*EXERCISE*
Copy these lines exactly and nothing else: from the line holding "A = A + nrm" to the line holding "b.hexa([v + Vector((0, 0, zz", both lines included.

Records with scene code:
---

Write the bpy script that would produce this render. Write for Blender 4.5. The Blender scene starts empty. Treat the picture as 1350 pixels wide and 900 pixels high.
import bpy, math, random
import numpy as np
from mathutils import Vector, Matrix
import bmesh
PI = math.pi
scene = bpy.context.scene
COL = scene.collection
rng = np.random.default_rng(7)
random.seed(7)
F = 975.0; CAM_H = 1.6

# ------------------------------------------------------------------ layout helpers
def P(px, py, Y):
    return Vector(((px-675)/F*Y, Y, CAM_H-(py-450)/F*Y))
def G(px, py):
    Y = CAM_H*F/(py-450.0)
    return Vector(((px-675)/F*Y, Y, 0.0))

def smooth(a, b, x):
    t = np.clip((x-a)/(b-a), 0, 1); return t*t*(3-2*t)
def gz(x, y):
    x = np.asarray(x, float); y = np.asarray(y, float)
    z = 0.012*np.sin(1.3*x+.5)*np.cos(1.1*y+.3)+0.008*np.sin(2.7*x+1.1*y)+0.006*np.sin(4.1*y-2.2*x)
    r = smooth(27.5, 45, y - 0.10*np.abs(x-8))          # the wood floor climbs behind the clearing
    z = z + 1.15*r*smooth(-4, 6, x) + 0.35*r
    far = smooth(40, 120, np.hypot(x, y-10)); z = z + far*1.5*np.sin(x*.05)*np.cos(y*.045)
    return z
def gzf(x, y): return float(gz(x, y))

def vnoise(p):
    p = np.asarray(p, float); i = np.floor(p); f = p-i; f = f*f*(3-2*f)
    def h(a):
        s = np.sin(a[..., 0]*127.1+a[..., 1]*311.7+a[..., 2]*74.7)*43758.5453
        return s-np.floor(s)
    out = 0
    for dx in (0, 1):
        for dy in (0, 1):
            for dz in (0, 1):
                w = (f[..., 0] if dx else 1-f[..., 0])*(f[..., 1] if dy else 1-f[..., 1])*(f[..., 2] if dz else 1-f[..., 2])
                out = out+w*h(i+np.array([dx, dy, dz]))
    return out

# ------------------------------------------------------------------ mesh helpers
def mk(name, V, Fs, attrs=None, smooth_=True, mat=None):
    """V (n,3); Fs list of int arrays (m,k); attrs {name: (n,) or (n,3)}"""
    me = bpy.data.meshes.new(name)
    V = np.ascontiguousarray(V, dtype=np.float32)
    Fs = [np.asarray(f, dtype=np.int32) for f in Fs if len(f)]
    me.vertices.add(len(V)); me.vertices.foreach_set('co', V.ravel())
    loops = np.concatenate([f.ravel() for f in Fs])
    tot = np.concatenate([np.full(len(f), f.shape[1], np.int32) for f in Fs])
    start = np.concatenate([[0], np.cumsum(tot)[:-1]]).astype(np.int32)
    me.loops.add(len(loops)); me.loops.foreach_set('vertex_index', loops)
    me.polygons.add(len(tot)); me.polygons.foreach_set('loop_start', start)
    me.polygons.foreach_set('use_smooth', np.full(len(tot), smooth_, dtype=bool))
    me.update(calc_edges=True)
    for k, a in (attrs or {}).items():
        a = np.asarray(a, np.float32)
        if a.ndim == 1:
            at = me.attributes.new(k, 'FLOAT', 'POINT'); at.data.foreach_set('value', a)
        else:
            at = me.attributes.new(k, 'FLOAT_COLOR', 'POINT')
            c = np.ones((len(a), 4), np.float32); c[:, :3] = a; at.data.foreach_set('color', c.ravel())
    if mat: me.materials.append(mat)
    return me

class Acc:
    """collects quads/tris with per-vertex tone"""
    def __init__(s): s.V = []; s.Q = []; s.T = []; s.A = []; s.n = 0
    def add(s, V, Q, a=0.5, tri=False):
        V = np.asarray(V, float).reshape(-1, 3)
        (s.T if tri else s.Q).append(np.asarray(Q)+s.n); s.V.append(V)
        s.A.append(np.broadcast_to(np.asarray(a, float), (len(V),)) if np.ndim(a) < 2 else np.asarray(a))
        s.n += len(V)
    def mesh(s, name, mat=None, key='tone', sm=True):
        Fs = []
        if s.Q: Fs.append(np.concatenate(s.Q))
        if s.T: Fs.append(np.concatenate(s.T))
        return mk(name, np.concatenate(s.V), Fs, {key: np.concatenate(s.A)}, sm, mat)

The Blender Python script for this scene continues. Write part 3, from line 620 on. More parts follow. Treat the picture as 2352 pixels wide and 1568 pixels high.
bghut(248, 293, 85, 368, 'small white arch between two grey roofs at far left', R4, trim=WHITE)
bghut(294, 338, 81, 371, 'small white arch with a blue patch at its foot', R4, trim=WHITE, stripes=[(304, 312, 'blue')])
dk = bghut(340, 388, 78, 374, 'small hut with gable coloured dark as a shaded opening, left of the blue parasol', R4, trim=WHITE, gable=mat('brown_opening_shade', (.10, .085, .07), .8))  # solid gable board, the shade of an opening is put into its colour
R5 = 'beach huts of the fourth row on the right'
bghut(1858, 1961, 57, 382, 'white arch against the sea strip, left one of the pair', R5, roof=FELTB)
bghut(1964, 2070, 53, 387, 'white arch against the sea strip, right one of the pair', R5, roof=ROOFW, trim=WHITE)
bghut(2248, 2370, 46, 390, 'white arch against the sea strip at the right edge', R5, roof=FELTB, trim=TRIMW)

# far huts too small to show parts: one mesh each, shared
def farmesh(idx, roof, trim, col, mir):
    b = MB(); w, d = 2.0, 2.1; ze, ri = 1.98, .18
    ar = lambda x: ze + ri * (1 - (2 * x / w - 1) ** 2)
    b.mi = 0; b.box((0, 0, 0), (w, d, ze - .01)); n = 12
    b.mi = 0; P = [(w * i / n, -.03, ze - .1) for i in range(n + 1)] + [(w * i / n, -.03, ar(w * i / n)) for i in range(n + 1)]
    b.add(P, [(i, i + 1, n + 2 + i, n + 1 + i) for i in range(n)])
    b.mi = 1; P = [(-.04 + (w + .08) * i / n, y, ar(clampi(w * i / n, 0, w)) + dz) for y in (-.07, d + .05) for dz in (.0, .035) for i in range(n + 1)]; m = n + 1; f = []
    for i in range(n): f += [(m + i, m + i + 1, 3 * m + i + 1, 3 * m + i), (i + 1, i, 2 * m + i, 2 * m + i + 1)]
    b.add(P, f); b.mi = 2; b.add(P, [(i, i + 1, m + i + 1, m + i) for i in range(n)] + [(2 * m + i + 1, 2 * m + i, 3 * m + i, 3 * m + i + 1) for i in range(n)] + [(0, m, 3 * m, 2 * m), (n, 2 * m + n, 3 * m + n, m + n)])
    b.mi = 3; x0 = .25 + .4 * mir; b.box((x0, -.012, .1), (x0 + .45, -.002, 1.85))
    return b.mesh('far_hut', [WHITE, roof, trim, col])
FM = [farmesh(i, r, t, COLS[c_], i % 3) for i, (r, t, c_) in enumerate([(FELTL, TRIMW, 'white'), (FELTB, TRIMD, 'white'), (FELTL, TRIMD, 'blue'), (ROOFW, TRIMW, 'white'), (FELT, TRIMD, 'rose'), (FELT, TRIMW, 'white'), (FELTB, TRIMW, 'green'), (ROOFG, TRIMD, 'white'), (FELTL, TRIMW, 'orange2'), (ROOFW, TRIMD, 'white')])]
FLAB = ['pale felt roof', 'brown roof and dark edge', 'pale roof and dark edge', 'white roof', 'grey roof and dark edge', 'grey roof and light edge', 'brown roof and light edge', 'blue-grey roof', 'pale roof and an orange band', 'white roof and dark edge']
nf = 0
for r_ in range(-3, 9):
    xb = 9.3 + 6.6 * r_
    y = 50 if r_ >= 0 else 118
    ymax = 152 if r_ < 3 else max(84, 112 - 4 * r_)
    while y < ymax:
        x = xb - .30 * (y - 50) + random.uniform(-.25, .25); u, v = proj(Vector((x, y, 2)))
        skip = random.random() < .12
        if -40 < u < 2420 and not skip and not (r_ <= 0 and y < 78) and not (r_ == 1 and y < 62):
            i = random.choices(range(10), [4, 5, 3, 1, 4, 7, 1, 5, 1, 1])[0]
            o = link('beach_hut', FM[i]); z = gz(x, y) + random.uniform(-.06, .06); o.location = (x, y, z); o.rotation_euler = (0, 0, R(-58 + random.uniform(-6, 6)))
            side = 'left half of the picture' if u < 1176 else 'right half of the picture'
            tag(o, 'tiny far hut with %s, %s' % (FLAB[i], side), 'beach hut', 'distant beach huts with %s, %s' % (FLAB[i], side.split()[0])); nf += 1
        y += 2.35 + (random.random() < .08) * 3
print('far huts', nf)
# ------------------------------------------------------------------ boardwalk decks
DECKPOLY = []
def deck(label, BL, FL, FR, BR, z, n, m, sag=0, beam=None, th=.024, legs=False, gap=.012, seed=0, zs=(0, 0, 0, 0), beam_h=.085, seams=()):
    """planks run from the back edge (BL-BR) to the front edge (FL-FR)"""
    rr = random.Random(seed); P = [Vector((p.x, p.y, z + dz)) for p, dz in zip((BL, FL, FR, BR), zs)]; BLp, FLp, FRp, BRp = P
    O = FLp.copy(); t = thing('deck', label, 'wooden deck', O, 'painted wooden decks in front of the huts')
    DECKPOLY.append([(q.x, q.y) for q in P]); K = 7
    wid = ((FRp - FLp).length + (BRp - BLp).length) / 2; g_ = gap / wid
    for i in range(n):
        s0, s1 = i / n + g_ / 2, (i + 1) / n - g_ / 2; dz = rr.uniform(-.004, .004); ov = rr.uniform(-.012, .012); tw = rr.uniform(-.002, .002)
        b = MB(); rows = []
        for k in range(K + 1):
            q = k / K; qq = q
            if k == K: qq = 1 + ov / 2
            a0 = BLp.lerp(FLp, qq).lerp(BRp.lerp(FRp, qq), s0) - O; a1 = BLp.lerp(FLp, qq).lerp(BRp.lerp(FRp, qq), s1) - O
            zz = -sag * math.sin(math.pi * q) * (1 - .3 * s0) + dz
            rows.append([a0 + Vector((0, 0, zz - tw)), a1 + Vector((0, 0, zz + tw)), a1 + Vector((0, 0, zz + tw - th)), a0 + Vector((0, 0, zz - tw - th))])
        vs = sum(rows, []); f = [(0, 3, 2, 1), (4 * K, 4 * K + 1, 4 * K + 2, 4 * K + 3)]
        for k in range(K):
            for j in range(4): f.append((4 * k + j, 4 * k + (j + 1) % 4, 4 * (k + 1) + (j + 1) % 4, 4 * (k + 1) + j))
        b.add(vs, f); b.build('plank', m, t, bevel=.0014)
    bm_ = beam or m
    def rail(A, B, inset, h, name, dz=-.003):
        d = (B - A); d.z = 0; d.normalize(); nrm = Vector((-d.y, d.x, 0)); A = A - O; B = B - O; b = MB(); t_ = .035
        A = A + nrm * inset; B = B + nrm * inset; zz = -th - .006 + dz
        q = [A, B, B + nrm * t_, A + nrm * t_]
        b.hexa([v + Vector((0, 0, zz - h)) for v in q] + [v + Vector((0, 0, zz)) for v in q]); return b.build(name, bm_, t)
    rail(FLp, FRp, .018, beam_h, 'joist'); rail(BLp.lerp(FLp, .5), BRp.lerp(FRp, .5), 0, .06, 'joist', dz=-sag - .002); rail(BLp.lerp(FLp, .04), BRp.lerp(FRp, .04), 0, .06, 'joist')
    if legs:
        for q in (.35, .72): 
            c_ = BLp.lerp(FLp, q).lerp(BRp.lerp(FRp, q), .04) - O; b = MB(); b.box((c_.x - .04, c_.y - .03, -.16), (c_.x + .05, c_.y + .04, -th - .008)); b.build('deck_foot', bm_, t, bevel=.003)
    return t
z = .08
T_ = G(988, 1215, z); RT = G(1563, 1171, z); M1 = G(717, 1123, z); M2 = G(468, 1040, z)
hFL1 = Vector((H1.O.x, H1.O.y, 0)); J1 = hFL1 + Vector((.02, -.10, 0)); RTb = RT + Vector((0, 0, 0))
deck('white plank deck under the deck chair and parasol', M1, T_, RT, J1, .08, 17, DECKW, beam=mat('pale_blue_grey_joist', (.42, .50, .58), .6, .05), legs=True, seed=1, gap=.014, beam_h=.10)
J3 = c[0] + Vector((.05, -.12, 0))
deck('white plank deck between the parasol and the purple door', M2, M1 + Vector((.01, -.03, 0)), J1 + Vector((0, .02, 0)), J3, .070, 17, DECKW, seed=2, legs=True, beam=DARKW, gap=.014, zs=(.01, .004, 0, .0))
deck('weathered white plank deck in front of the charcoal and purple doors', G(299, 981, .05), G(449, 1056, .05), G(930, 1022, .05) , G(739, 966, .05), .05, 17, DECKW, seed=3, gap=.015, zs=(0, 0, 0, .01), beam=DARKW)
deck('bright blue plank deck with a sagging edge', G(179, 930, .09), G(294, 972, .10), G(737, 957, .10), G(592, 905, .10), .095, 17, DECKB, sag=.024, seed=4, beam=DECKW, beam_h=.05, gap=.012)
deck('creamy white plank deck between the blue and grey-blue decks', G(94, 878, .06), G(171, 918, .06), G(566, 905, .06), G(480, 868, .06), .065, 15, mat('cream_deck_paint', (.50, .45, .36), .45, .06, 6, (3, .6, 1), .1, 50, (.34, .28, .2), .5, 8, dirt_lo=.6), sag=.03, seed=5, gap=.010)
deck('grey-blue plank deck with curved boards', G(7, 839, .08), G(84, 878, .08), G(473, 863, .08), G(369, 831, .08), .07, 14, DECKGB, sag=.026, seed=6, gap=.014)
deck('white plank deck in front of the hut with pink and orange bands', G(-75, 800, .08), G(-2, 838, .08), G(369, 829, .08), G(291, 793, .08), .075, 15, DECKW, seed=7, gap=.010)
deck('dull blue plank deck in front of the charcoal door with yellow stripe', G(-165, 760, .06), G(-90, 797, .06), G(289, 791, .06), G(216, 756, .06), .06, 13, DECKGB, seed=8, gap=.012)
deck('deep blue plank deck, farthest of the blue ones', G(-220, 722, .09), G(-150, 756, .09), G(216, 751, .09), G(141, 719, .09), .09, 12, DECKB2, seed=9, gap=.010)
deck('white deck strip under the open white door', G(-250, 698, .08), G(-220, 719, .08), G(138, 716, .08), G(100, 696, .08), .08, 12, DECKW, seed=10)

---

*FINISHED ANSWER*
        A = A + nrm * inset; B = B + nrm * inset; zz = -th - .006 + dz
        q = [A, B, B + nrm * t_, A + nrm * t_]
        b.hexa([v + Vector((0, 0, zz - h)) for v in q] + [v + Vector((0, 0, zz)) for v in q]); return b.build(name, bm_, t)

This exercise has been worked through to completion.